■ **Task directions**: Write out the listing below exactly, and omit any images you find in it.

— START Extracted data —

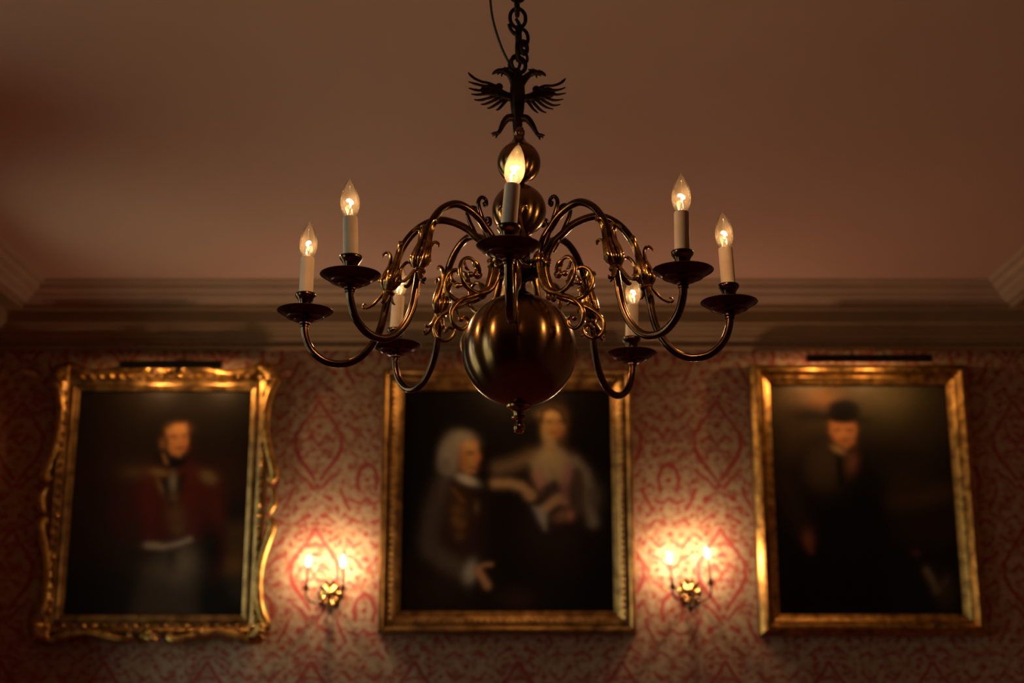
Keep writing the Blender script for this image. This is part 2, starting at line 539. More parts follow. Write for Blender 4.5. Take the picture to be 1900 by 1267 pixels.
# double-headed eagle on top
eag = MB()
eag.sweep([(-.003, 0, zl(h)) for h in (1.164, 1.19, 1.215, 1.242, 1.262, 1.285, 1.305)],
          [.0092, .0108, .0142, .0165, .0160, .0130, .0075], 16, res=4)
eag.build('eagle_body', EAGLE, chand)
def xz(L, y=0.0): return [(x, y, zl(h)) for x, h in L]
for side, pts in (('l', [(-.007, 1.268), (-.0125, 1.282), (-.0212, 1.2955), (-.031, 1.302)]), ('r', [(.001, 1.268), (.0095, 1.282), (.0204, 1.2935), (.030, 1.299)])):
    sg = -1 if side == 'l' else 1
    m = MB()
    m.sweep(xz(pts), [.0105, .0085, .0066, .0066], 12, res=4)
    hx, hh = (-.0340, 1.3035) if side == 'l' else (.0350, 1.3000)
    m.ball((hx, 0, zl(hh)), .0085, sc=(1.35, .8, .78), M=Matrix.Translation((hx, 0, zl(hh))) @ Matrix.Rotation(radians(8 if side == 'l' else 20), 4, 'Y') @ Matrix.Translation((-hx, 0, -zl(hh))) if side == 'r' else None)
    m.sweep(xz([(hx + sg * .006, hh + .001), (hx + sg * .014, hh - .0015), (hx + sg * .0195, hh - .0050), (hx + sg * .0220, hh - .0085)]), [.0058, .0048, .0032, .0014], 10, res=4)
    m.sweep(xz([(hx + sg * .007, hh - .004), (hx + sg * .012, hh - .009)]), [.002, .001], 8)
    m.sweep(xz([(hx + sg * .002, hh - .005), (hx + sg * .003, hh - .013)]), [.0025, .0012], 8)
    for k in range(3): m.sweep(xz([(hx - sg * (.002 + .004 * k), hh + .004), (hx - sg * (.005 + .005 * k), hh + .0095 - .001 * k)]), [.003, .0012], 8)
    m.build('eagle_head', EAGLE, chand)
WL = [(-.008, 1.242), (-.0225, 1.2440), (-.0385, 1.2500), (-.0485, 1.2600), (-.0540, 1.2660)]
WR = [(.004, 1.240), (.0195, 1.2410), (.0330, 1.2450), (.0440, 1.2550), (.0490, 1.2600)]
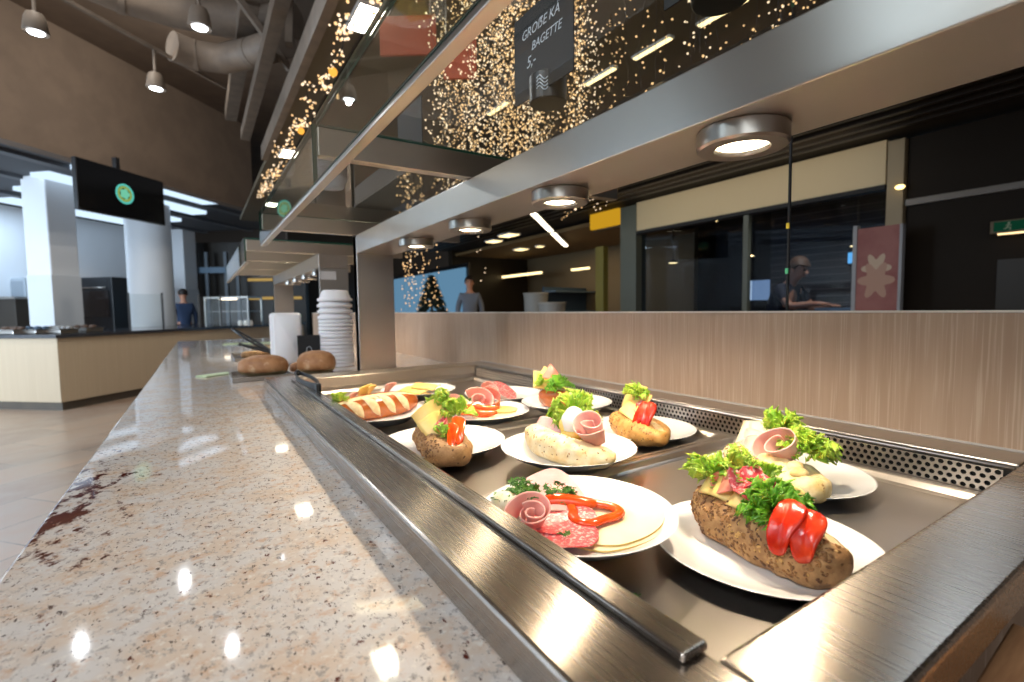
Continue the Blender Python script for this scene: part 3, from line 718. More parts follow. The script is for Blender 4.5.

— END Extracted data —

■ **Response**:
Keep writing the Blender script for this image. This is part 2, starting at line 539. More parts follow. Write for Blender 4.5. Take the picture to be 1900 by 1267 pixels.
# double-headed eagle on top
eag = MB()
eag.sweep([(-.003, 0, zl(h)) for h in (1.164, 1.19, 1.215, 1.242, 1.262, 1.285, 1.305)],
          [.0092, .0108, .0142, .0165, .0160, .0130, .0075], 16, res=4)
eag.build('eagle_body', EAGLE, chand)
def xz(L, y=0.0): return [(x, y, zl(h)) for x, h in L]
for side, pts in (('l', [(-.007, 1.268), (-.0125, 1.282), (-.0212, 1.2955), (-.031, 1.302)]), ('r', [(.001, 1.268), (.0095, 1.282), (.0204, 1.2935), (.030, 1.299)])):
    sg = -1 if side == 'l' else 1
    m = MB()
    m.sweep(xz(pts), [.0105, .0085, .0066, .0066], 12, res=4)
    hx, hh = (-.0340, 1.3035) if side == 'l' else (.0350, 1.3000)
    m.ball((hx, 0, zl(hh)), .0085, sc=(1.35, .8, .78), M=Matrix.Translation((hx, 0, zl(hh))) @ Matrix.Rotation(radians(8 if side == 'l' else 20), 4, 'Y') @ Matrix.Translation((-hx, 0, -zl(hh))) if side == 'r' else None)
    m.sweep(xz([(hx + sg * .006, hh + .001), (hx + sg * .014, hh - .0015), (hx + sg * .0195, hh - .0050), (hx + sg * .0220, hh - .0085)]), [.0058, .0048, .0032, .0014], 10, res=4)
    m.sweep(xz([(hx + sg * .007, hh - .004), (hx + sg * .012, hh - .009)]), [.002, .001], 8)
    m.sweep(xz([(hx + sg * .002, hh - .005), (hx + sg * .003, hh - .013)]), [.0025, .0012], 8)
    for k in range(3): m.sweep(xz([(hx - sg * (.002 + .004 * k), hh + .004), (hx - sg * (.005 + .005 * k), hh + .0095 - .001 * k)]), [.003, .0012], 8)
    m.build('eagle_head', EAGLE, chand)
WL = [(-.008, 1.242), (-.0225, 1.2440), (-.0385, 1.2500), (-.0485, 1.2600), (-.0540, 1.2660)]
WR = [(.004, 1.240), (.0195, 1.2410), (.0330, 1.2450), (.0440, 1.2550), (.0490, 1.2600)]
Continue the Blender Python script for this scene: part 3, from line 718. More parts follow. The script is for Blender 4.5.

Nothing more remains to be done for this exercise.